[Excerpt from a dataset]
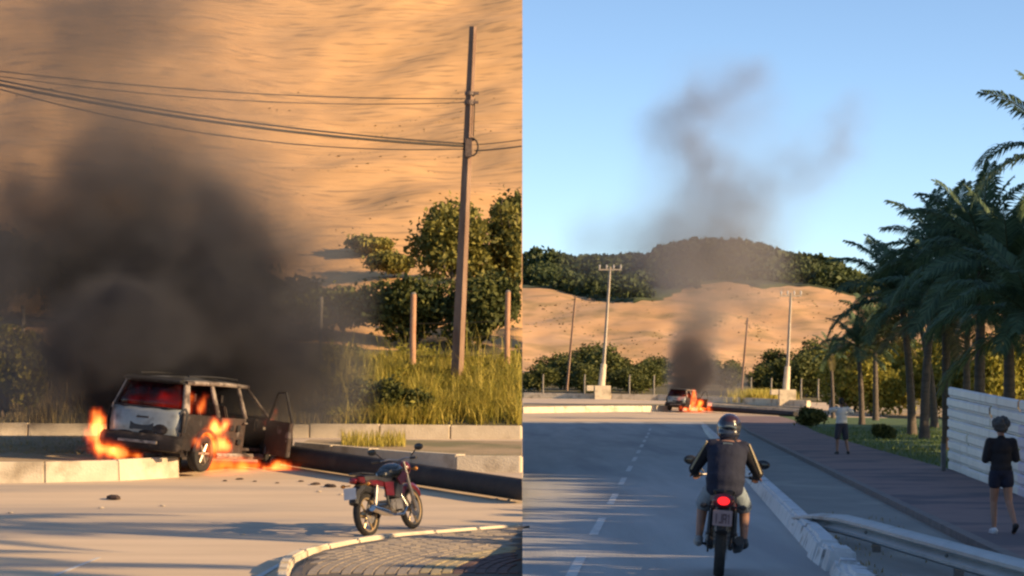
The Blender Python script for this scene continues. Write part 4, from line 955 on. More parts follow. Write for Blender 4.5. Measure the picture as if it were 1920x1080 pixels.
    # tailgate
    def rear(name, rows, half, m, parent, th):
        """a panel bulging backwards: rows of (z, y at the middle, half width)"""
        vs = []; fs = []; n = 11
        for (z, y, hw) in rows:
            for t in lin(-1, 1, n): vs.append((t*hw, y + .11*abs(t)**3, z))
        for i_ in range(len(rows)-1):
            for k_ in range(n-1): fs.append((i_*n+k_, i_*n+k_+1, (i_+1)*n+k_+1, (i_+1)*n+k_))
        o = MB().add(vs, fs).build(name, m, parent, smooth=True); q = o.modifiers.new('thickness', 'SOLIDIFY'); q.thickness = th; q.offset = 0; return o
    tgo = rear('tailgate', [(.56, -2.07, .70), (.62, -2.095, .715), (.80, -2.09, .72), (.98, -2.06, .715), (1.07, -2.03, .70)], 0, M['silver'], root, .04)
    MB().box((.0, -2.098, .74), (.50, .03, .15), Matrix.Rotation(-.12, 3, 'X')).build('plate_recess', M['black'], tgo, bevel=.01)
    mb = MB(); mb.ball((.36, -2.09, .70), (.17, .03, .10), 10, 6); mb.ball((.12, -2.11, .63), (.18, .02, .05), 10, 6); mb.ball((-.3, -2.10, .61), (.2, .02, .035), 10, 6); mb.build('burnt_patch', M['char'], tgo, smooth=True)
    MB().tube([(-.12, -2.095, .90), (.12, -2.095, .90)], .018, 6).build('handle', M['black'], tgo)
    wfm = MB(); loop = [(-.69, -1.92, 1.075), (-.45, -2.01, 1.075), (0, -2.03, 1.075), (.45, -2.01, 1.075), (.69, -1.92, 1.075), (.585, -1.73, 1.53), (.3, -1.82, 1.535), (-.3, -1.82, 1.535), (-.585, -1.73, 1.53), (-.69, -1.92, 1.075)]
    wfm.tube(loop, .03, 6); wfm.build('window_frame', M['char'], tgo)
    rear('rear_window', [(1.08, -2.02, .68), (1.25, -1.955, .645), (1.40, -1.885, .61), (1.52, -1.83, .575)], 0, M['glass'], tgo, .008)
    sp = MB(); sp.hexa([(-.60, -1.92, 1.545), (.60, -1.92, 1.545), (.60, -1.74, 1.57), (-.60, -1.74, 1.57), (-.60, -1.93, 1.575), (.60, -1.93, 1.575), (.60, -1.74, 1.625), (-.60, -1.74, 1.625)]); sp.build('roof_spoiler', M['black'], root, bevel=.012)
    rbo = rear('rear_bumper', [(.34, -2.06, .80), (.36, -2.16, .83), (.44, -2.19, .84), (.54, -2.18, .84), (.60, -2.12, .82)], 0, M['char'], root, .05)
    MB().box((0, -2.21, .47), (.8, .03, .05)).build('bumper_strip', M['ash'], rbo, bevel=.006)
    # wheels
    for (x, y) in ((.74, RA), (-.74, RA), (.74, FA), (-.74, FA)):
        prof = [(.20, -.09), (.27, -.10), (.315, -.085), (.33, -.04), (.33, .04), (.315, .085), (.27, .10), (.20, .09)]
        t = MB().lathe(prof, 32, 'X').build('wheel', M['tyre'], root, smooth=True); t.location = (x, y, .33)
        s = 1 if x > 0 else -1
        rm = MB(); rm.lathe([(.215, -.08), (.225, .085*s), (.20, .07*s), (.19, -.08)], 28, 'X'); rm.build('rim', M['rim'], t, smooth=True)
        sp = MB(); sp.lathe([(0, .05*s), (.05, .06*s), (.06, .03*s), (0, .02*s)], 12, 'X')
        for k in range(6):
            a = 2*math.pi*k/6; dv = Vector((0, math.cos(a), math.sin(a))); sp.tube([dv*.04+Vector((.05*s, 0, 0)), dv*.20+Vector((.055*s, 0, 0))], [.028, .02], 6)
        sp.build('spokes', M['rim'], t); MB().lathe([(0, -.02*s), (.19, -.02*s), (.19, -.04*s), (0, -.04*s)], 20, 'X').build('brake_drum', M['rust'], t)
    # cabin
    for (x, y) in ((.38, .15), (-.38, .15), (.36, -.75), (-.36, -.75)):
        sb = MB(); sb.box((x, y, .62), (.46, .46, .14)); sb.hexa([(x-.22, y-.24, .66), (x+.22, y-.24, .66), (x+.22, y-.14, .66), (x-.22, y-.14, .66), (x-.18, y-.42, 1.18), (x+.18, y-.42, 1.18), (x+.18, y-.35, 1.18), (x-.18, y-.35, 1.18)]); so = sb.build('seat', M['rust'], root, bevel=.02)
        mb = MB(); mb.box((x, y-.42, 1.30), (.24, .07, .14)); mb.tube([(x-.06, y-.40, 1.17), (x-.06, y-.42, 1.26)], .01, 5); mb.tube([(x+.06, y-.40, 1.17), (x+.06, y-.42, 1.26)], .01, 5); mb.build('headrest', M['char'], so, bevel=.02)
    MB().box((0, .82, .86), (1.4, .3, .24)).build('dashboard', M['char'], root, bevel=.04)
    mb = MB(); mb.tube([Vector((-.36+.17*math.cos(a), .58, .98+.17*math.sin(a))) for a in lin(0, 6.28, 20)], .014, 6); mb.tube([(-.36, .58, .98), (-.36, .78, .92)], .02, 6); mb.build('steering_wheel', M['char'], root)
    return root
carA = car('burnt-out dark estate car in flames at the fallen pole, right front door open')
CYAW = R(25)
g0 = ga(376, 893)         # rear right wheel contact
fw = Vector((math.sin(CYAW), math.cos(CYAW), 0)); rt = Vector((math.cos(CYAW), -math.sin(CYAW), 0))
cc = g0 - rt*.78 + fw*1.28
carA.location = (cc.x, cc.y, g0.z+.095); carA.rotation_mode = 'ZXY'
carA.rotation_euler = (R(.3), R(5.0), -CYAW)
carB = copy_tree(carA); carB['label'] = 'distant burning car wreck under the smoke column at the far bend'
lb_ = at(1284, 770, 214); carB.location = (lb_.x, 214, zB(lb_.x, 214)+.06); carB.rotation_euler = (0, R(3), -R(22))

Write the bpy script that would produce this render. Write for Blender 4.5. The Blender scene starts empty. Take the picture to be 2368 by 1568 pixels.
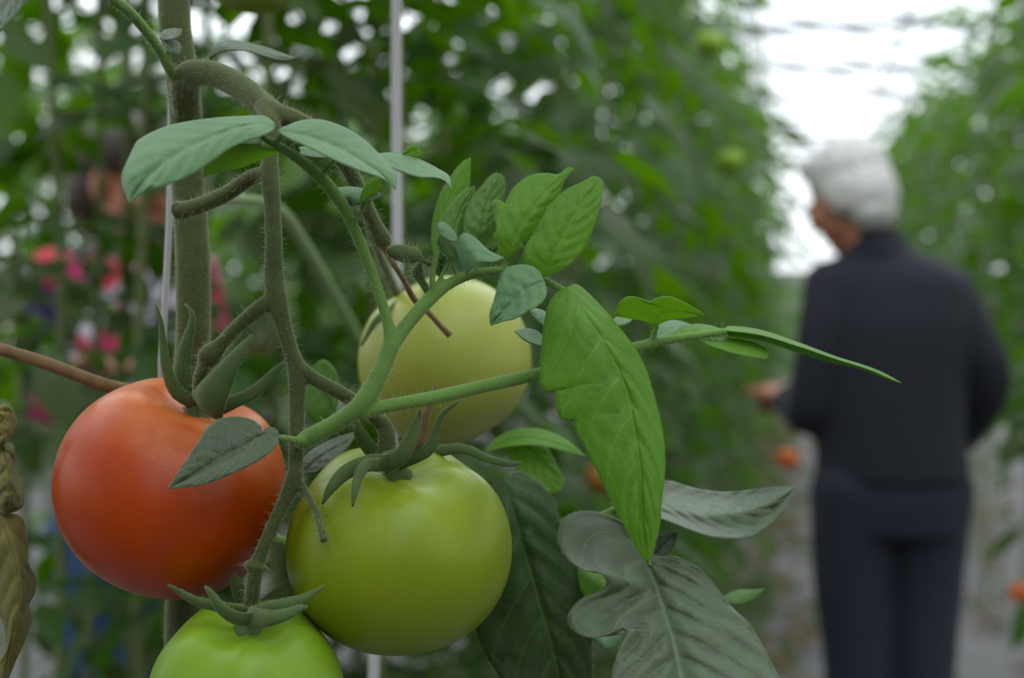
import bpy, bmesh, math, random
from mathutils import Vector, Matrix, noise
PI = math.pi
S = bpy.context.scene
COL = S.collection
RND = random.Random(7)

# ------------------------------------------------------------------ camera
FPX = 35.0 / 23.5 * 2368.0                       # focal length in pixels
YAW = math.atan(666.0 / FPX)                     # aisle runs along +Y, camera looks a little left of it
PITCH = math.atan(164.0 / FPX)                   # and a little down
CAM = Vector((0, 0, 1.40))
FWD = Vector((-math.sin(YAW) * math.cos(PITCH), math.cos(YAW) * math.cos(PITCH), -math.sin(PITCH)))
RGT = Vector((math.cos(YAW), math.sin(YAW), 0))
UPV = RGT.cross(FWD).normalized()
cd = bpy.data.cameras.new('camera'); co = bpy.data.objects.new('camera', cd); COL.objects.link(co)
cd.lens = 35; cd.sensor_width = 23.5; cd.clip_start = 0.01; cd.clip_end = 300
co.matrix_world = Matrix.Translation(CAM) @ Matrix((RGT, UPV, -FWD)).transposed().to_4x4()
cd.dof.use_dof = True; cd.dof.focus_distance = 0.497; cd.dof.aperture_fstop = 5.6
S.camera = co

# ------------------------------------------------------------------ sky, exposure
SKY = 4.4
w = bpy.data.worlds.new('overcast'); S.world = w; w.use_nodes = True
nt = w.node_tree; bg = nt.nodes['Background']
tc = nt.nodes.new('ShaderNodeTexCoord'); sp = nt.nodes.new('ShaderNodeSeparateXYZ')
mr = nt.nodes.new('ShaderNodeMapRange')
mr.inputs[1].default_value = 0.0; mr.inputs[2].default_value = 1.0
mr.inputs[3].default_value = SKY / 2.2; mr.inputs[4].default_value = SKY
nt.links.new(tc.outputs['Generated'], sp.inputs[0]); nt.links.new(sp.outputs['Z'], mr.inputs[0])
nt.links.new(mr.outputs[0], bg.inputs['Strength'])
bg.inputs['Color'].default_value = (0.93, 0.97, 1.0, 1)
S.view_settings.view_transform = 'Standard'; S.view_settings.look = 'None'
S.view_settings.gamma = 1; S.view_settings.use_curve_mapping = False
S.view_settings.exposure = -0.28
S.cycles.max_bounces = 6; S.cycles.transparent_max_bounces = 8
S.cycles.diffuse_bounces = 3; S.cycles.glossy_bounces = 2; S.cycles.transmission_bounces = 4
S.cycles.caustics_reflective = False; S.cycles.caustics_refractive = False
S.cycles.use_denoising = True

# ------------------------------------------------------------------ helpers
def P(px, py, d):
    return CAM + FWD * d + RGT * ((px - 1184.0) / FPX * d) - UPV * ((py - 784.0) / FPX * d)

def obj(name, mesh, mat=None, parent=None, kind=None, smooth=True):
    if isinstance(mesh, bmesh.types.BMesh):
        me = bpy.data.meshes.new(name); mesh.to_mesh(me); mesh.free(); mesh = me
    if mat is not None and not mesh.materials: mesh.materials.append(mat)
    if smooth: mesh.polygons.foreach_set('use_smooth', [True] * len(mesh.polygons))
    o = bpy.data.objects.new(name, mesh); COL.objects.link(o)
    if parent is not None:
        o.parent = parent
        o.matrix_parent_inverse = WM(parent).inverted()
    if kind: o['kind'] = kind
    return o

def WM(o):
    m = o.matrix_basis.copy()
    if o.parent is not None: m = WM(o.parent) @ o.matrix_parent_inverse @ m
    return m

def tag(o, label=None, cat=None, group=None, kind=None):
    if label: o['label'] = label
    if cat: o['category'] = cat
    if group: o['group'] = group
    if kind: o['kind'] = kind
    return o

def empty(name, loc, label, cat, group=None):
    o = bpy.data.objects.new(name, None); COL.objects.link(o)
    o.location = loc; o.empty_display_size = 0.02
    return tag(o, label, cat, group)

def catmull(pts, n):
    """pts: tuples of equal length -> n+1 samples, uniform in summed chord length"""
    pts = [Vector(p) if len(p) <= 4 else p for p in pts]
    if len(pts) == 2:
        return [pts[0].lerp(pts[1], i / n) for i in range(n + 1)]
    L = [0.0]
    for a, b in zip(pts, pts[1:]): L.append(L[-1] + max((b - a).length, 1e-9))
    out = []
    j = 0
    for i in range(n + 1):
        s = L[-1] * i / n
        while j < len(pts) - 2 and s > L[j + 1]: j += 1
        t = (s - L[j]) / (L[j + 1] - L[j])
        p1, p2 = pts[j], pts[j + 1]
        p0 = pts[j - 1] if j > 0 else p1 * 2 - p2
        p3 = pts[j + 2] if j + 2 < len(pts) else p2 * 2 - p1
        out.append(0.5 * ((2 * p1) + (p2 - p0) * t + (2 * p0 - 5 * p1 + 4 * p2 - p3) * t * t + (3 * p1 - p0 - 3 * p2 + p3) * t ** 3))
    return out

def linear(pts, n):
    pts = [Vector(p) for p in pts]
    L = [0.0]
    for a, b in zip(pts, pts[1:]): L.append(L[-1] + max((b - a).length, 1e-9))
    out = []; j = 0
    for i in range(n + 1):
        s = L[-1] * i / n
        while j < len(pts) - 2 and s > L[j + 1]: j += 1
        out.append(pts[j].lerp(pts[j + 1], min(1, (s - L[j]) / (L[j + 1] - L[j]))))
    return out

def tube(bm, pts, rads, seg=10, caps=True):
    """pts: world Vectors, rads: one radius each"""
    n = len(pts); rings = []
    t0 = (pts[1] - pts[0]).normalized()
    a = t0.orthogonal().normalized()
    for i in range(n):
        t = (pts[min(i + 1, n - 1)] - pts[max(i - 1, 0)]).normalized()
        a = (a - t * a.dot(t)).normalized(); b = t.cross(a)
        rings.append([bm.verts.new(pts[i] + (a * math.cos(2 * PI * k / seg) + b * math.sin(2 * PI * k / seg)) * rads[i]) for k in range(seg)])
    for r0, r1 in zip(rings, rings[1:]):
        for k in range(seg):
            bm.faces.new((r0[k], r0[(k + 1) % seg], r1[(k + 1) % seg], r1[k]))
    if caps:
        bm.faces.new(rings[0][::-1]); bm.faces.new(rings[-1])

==

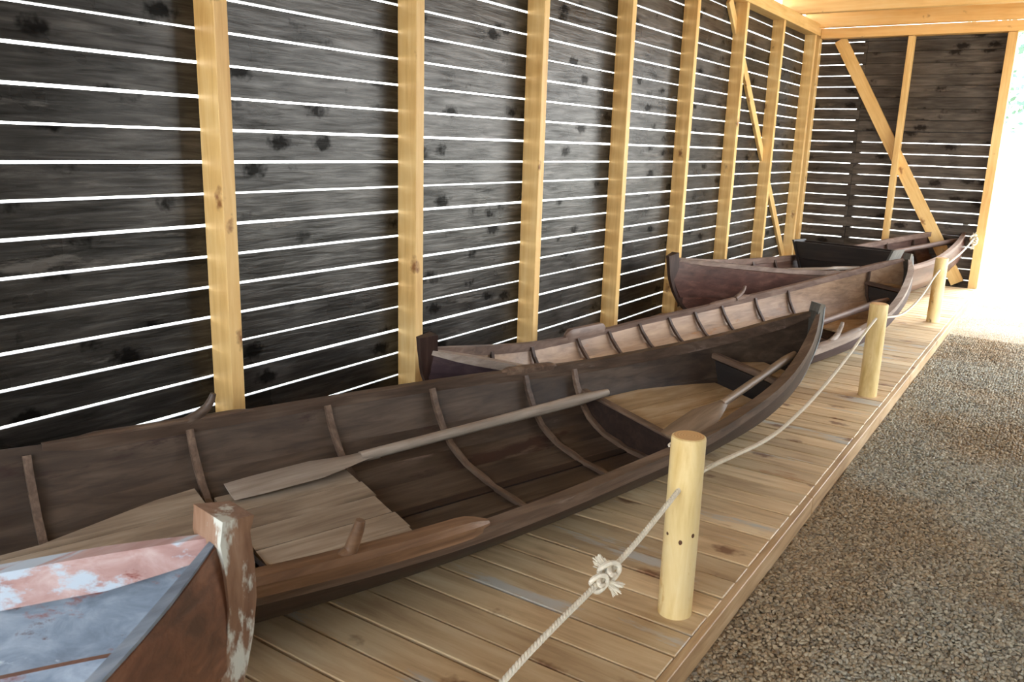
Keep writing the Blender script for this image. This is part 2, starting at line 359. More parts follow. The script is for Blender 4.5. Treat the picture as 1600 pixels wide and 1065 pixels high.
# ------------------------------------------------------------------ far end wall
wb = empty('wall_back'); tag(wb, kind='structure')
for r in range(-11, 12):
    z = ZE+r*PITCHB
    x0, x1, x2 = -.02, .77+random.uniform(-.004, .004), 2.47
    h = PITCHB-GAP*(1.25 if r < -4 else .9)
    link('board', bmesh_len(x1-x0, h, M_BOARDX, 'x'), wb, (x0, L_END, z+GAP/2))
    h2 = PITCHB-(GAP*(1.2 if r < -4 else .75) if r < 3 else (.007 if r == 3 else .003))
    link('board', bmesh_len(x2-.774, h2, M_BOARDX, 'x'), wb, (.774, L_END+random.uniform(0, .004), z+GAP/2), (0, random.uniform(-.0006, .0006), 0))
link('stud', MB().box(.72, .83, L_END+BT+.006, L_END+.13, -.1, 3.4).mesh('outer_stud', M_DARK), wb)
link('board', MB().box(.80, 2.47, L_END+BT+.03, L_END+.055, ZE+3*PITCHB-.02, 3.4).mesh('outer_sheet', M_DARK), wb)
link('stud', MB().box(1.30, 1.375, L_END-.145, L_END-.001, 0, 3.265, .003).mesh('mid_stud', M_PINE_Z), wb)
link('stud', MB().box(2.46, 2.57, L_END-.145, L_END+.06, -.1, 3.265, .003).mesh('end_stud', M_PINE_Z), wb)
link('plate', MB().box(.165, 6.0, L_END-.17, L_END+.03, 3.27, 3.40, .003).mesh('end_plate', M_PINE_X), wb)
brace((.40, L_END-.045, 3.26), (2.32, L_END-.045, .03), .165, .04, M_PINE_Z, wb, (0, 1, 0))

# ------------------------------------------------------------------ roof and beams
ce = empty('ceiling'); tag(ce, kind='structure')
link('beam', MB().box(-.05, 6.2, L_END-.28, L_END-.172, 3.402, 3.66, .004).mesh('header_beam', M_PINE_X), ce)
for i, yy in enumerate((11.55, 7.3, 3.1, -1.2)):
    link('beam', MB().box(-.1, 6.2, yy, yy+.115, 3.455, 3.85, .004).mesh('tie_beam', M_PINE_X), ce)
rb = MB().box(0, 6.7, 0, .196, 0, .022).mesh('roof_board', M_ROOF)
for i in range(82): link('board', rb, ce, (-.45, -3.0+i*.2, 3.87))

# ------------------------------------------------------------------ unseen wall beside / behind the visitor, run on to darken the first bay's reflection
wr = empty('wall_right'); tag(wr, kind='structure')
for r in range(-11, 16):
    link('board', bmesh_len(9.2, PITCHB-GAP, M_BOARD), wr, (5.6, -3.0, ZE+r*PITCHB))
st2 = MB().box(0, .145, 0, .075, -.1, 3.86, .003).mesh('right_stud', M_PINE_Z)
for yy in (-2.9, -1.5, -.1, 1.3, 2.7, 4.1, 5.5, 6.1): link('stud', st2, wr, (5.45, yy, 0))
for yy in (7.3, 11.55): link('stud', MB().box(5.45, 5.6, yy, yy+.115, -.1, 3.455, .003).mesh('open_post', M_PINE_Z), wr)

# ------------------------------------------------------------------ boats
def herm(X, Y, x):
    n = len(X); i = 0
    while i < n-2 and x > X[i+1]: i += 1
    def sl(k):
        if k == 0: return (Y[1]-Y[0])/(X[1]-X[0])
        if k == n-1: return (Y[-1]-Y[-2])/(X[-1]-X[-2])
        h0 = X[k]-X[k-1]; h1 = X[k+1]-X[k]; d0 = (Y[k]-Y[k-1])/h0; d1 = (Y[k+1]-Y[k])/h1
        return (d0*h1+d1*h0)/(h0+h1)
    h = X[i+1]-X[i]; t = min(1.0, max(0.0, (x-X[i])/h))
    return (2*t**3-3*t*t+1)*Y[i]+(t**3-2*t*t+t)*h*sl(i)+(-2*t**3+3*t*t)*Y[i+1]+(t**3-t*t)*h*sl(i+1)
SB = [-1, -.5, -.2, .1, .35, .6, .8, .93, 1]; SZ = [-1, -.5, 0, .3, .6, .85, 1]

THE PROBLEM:
Look back at the data above. Transcribe exactly the lines starting at the line that contains "Keep writing the" and ending at the line that contains "(-.45, -3.0+i*.2, 3.87))".

EXPECTED ANSWER:
Keep writing the Blender script for this image. This is part 2, starting at line 359. More parts follow. The script is for Blender 4.5. Treat the picture as 1600 pixels wide and 1065 pixels high.
# ------------------------------------------------------------------ far end wall
wb = empty('wall_back'); tag(wb, kind='structure')
for r in range(-11, 12):
    z = ZE+r*PITCHB
    x0, x1, x2 = -.02, .77+random.uniform(-.004, .004), 2.47
    h = PITCHB-GAP*(1.25 if r < -4 else .9)
    link('board', bmesh_len(x1-x0, h, M_BOARDX, 'x'), wb, (x0, L_END, z+GAP/2))
    h2 = PITCHB-(GAP*(1.2 if r < -4 else .75) if r < 3 else (.007 if r == 3 else .003))
    link('board', bmesh_len(x2-.774, h2, M_BOARDX, 'x'), wb, (.774, L_END+random.uniform(0, .004), z+GAP/2), (0, random.uniform(-.0006, .0006), 0))
link('stud', MB().box(.72, .83, L_END+BT+.006, L_END+.13, -.1, 3.4).mesh('outer_stud', M_DARK), wb)
link('board', MB().box(.80, 2.47, L_END+BT+.03, L_END+.055, ZE+3*PITCHB-.02, 3.4).mesh('outer_sheet', M_DARK), wb)
link('stud', MB().box(1.30, 1.375, L_END-.145, L_END-.001, 0, 3.265, .003).mesh('mid_stud', M_PINE_Z), wb)
link('stud', MB().box(2.46, 2.57, L_END-.145, L_END+.06, -.1, 3.265, .003).mesh('end_stud', M_PINE_Z), wb)
link('plate', MB().box(.165, 6.0, L_END-.17, L_END+.03, 3.27, 3.40, .003).mesh('end_plate', M_PINE_X), wb)
brace((.40, L_END-.045, 3.26), (2.32, L_END-.045, .03), .165, .04, M_PINE_Z, wb, (0, 1, 0))

# ------------------------------------------------------------------ roof and beams
ce = empty('ceiling'); tag(ce, kind='structure')
link('beam', MB().box(-.05, 6.2, L_END-.28, L_END-.172, 3.402, 3.66, .004).mesh('header_beam', M_PINE_X), ce)
for i, yy in enumerate((11.55, 7.3, 3.1, -1.2)):
    link('beam', MB().box(-.1, 6.2, yy, yy+.115, 3.455, 3.85, .004).mesh('tie_beam', M_PINE_X), ce)
rb = MB().box(0, 6.7, 0, .196, 0, .022).mesh('roof_board', M_ROOF)
for i in range(82): link('board', rb, ce, (-.45, -3.0+i*.2, 3.87))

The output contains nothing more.